Cette foi en Jésus Christ, vrai Dieu et vrai homme, était affirmée par le Pape dans un important texte doctrinal adressé à l'Evêque de Constantinople, qui s'intitule Tome à Flavien, qui, lu à Chalcédoine, fut accueilli par les Evêques présents avec une acclamation éloquente, dont la description est conservée dans les actes du Concile:  "Pierre a parlé par la bouche de Léon", s'exclamèrent d'une seule voix les Pères conciliaires. C'est en particulier de cette intervention, ainsi que d'autres effectuées au cours de la controverse christologique de ces années-là, qu'il ressort de manière évidente que le Pape ressentait avec une urgence particulière  la  responsabilité du Successeur de Pierre, dont le rôle est unique dans l'Eglise, car "à un seul apôtre est confié ce qui est communiqué à tous les apôtres", comme affirme Léon dans l'un de ses sermons pour la fête des saints Pierre et Paul (83, 2). Et le Pape sut exercer ces responsabilités, en Occident comme en Orient, en intervenant en diverses circonstances avec prudence, fermeté et lucidité à travers ses écrits et au moyen de ses légats. Il montrait de cette manière que l'exercice du primat romain était alors nécessaire, comme il l'est aujourd'hui, pour servir efficacement la communion, caractéristique de l'unique Eglise du Christ.

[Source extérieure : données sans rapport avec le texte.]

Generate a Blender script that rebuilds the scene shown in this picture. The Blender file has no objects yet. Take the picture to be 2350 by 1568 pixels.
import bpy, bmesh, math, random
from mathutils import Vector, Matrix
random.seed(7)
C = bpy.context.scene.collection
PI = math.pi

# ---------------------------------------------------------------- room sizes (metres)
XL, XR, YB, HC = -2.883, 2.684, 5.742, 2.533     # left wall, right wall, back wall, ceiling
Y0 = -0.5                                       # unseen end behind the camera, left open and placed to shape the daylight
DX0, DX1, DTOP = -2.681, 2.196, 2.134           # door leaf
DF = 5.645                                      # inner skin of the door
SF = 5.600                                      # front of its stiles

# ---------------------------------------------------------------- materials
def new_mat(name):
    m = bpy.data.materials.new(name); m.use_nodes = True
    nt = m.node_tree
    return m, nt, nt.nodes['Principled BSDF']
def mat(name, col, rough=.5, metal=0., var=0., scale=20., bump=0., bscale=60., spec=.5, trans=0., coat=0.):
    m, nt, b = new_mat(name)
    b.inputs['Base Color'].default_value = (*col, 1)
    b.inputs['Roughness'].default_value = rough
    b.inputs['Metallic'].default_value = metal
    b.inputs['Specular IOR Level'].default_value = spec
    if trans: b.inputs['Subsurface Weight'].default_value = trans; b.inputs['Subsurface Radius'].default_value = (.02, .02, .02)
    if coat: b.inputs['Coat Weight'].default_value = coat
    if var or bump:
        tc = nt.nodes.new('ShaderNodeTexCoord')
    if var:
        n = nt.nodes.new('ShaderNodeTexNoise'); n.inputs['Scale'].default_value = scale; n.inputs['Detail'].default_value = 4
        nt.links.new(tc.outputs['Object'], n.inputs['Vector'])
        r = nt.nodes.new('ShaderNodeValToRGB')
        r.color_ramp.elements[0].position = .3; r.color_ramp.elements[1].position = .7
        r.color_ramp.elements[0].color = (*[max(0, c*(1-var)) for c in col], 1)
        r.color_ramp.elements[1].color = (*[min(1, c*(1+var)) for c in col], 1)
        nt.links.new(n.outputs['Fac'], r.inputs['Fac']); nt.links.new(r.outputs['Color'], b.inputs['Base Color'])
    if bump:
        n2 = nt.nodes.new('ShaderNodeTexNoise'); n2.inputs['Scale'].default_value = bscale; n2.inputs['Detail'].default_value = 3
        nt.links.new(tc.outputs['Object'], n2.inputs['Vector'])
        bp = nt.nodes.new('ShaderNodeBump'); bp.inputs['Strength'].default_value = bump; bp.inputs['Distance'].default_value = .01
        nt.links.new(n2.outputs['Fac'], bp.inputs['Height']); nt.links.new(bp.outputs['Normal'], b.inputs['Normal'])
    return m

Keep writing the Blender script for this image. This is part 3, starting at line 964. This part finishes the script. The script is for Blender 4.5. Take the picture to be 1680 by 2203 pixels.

Conscient du moment historique dans lequel il vivait et du passage qui se produisait - à une période de crise profonde - entre la Rome païenne et la Rome chrétienne, Léon le Grand sut être proche du peuple et des fidèles à travers l'action pastorale et la prédication.  Il  anima  la  charité dans une Rome éprouvée par les famines, l'afflux des réfugiés, les injustices et la pauvreté. Il fit obstacle aux superstitions païennes et à l'action des groupes manichéens. Il relia la liturgie à la vie quotidienne des chrétiens:  en unissant par exemple la pratique du jeûne à la charité et à l'aumône, en particulier à l'occasion des Quattro tempora, qui marquent pendant le cours de l'année le changement des saisons. Léon le Grand enseigna en particulier à ses fidèles - et aujourd'hui encore ses paroles restent valables pour nous - que la liturgie chrétienne n'est pas le souvenir d'événements passés, mais l'actualisation de réalités invisibles qui agissent dans la vie de chacun. C'est ce qu'il souligne dans un sermon (64, 1-2) à propos de la Pâque, à célébrer à chaque époque de l'année "pas tant comme quelque chose du passé, mais plutôt comme un événement du présent". Tout cela s'inscrit dans un projet précis, insiste le saint Pontife:  en effet, de même que le Créateur a animé par le souffle de la vie rationnelle l'homme façonné avec la boue de la terre, après le péché originel, il a envoyé son Fils dans le monde pour restituer à l'homme la dignité perdue et détruire la domination du diable, à travers la vie nouvelle de la grâce.

Tel est le mystère christologique auquel saint Léon le Grand, avec sa lettre au Concile d'Ephèse, a apporté une contribution efficace et essentielle, confirmant pour tous les temps - par l'intermédiaire de ce Concile - ce que dit saint Pierre à Césarée de Philippe. Avec Pierre et comme Pierre, il confesse:  "Tu es le Christ, le Fils du Dieu vivant". Il est donc Dieu et Homme à la fois, "il n'est pas étranger au genre humain, mais étranger au péché" (cf. Serm. 64). Dans la force de cette foi christologique, il fut un grand porteur de paix et d'amour. Il nous montre ainsi le chemin:  dans la foi nous apprenons la charité. Nous apprenons donc avec saint Léon le Grand à croire dans le Christ, vrai Dieu et vrai Homme, et à réaliser cette foi chaque jour dans l'action pour la paix et dans l'amour pour le prochain.